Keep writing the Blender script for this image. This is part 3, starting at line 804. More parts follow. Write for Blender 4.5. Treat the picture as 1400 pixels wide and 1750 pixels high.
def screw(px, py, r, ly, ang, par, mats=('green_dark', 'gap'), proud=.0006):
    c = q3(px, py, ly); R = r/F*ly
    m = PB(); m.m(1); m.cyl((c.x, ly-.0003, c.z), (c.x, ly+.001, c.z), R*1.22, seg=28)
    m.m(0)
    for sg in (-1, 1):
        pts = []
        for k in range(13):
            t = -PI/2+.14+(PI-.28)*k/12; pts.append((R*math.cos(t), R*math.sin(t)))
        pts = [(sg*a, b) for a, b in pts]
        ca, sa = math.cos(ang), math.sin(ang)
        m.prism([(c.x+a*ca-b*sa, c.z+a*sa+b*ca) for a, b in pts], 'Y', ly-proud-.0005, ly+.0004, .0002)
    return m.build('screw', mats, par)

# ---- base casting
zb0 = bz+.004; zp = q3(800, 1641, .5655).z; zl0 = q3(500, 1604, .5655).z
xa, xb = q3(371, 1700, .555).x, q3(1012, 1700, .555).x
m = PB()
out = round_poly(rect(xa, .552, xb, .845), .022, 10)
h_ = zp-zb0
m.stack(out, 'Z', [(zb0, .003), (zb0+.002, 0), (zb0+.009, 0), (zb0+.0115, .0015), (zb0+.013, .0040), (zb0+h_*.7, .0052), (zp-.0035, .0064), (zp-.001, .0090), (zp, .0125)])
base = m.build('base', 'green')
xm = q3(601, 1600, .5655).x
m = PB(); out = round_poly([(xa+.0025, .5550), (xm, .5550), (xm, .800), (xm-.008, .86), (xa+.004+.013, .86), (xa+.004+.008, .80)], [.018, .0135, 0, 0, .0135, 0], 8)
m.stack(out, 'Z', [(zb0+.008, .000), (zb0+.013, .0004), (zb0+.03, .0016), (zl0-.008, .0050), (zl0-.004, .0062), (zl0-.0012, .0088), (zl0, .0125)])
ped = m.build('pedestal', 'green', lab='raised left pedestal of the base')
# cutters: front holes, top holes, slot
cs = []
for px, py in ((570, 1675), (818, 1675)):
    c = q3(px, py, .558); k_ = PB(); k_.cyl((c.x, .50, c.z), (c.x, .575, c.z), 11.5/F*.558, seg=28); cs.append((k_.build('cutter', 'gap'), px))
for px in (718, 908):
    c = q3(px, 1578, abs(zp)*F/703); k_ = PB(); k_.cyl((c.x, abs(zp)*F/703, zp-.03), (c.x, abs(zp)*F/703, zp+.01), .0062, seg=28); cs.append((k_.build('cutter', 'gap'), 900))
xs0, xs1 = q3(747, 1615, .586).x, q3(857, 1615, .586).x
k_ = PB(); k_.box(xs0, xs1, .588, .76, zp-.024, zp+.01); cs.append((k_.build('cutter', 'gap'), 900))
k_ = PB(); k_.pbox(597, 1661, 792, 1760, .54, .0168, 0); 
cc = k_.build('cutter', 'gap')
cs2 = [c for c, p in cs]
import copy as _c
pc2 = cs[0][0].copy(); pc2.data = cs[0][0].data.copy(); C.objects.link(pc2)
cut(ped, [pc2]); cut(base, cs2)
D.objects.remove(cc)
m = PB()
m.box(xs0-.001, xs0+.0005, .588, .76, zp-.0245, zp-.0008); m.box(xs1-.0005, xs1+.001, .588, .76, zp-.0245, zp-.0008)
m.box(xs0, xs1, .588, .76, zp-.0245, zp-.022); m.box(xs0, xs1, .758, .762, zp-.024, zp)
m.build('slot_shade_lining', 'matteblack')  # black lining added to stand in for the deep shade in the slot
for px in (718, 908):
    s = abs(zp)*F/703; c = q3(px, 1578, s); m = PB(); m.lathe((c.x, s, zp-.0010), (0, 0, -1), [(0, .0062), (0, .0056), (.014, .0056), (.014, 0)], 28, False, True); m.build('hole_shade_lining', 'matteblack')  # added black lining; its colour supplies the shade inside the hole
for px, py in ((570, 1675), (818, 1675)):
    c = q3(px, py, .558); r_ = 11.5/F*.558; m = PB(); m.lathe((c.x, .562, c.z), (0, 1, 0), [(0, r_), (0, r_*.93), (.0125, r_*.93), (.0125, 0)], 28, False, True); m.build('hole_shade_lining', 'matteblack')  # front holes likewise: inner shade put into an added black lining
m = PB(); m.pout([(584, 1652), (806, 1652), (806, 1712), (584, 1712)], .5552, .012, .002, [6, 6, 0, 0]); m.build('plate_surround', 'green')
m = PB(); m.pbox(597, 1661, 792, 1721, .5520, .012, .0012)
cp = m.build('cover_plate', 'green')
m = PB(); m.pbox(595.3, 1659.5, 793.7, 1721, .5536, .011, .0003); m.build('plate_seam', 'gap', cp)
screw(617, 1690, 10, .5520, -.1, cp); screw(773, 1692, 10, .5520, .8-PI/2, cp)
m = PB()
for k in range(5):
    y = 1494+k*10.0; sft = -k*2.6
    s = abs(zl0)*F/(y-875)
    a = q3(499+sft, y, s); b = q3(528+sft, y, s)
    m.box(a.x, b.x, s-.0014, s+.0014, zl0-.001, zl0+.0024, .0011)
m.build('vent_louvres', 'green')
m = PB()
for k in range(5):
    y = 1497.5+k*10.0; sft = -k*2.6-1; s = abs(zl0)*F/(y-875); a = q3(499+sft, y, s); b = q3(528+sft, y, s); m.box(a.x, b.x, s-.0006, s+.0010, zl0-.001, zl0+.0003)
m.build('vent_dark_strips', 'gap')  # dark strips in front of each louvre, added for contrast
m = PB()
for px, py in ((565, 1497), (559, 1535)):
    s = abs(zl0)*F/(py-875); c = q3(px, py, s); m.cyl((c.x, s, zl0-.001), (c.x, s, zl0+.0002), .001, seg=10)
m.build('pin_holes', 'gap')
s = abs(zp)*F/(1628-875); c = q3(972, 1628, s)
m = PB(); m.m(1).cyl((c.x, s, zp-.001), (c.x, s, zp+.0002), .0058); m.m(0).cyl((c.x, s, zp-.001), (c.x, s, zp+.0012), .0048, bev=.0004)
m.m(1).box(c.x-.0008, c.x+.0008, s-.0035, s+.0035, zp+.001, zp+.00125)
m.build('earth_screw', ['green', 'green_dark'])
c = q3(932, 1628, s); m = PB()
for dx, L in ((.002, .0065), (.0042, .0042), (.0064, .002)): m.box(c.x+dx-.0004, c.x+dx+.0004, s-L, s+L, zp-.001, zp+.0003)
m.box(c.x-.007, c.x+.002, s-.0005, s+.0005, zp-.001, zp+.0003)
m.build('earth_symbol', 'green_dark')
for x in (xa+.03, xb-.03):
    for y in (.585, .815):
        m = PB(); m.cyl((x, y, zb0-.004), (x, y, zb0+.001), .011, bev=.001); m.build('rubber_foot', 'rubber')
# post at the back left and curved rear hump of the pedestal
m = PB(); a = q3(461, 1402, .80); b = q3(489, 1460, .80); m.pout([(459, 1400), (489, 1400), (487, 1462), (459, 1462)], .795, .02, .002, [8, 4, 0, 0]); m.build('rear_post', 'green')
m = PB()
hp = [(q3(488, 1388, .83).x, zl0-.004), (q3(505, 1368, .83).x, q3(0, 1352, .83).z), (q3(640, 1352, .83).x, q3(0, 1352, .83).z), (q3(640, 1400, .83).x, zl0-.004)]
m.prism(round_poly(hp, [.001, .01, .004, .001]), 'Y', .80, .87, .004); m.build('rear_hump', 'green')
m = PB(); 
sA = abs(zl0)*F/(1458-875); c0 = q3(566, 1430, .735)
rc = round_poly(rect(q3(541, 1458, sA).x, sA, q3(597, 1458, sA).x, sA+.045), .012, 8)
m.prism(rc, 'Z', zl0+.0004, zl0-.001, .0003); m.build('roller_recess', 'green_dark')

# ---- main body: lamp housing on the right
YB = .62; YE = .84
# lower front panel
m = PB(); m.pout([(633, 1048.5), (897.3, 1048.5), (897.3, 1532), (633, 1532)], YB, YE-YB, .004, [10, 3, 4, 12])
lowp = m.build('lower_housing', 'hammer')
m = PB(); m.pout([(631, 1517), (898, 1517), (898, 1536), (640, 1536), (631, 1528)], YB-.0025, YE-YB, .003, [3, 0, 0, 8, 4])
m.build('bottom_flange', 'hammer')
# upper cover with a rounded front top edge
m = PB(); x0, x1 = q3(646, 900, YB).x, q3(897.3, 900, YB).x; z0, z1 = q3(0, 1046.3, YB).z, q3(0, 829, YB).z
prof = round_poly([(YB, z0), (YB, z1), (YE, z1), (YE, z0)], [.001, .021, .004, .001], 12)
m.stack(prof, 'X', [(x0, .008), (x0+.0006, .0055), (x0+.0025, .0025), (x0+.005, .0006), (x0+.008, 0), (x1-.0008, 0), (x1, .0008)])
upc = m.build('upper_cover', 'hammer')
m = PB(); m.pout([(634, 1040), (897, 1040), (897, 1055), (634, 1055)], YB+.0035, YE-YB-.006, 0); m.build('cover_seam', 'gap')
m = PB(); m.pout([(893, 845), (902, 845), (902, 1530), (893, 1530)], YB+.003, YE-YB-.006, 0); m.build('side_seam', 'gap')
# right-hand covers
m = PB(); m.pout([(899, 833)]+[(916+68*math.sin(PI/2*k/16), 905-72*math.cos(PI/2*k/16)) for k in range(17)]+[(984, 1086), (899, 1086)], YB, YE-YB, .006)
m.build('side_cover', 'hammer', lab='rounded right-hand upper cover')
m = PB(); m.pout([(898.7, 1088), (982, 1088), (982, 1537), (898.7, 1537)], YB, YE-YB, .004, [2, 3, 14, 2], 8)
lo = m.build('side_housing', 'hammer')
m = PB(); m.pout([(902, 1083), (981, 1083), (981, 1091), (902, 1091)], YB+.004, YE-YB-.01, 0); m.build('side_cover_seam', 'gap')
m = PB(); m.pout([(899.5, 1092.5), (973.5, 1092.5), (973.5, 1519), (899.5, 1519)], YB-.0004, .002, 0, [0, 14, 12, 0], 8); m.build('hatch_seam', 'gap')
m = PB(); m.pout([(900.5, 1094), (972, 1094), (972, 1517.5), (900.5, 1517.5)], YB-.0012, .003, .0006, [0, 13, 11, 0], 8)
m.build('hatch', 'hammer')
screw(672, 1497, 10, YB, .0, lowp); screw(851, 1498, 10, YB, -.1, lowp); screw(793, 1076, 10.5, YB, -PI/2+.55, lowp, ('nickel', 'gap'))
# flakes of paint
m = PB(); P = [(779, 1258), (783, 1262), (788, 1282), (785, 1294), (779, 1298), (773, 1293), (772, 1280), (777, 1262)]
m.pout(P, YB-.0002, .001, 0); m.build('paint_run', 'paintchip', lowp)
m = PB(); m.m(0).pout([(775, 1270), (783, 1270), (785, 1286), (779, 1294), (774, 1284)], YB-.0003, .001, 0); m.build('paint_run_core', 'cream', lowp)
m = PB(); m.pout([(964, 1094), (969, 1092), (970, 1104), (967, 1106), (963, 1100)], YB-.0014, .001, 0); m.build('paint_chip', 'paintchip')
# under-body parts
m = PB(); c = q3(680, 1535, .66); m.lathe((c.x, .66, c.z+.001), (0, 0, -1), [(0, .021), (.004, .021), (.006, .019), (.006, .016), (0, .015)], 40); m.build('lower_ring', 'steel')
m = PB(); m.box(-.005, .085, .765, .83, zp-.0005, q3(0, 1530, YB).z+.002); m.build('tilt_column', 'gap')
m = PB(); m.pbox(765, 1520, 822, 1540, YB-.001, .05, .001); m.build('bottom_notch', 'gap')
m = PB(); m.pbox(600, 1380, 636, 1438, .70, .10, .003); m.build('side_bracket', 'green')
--
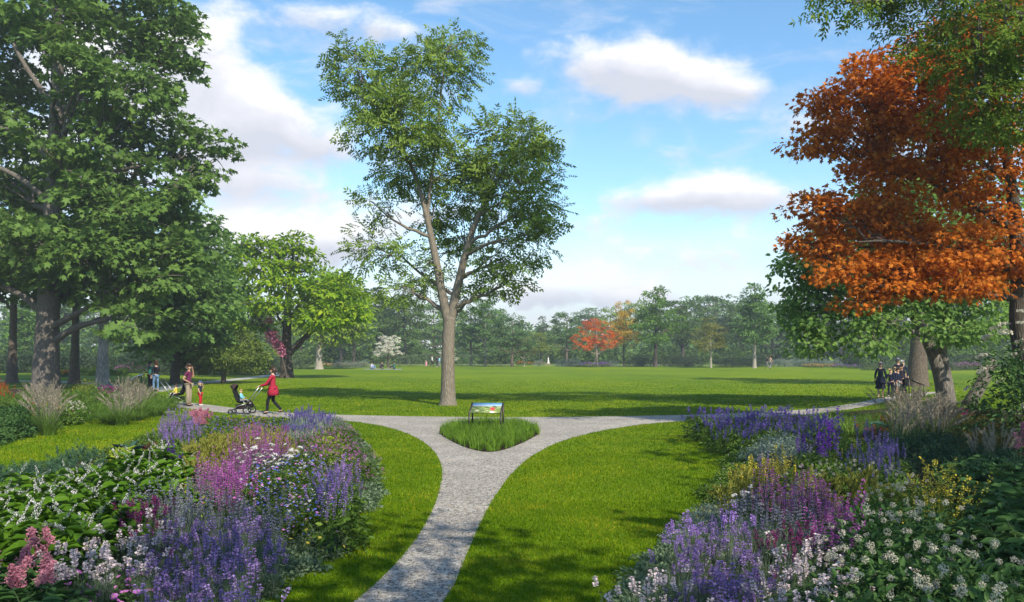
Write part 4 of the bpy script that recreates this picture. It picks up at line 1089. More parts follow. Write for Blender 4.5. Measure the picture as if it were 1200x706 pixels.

WORK TO BE COMPLETED:
Copy each line from the data above that includes "this".

OUTPUT:
Keep writing the Blender script for this image. This is part 3, starting at line 804. More parts follow. Write for Blender 4.5. Treat the picture as 1400 pixels wide and 1750 pixels high.
Write part 4 of the bpy script that recreates this picture. It picks up at line 1089. More parts follow. Write for Blender 4.5. Measure the picture as if it were 1200x706 pixels.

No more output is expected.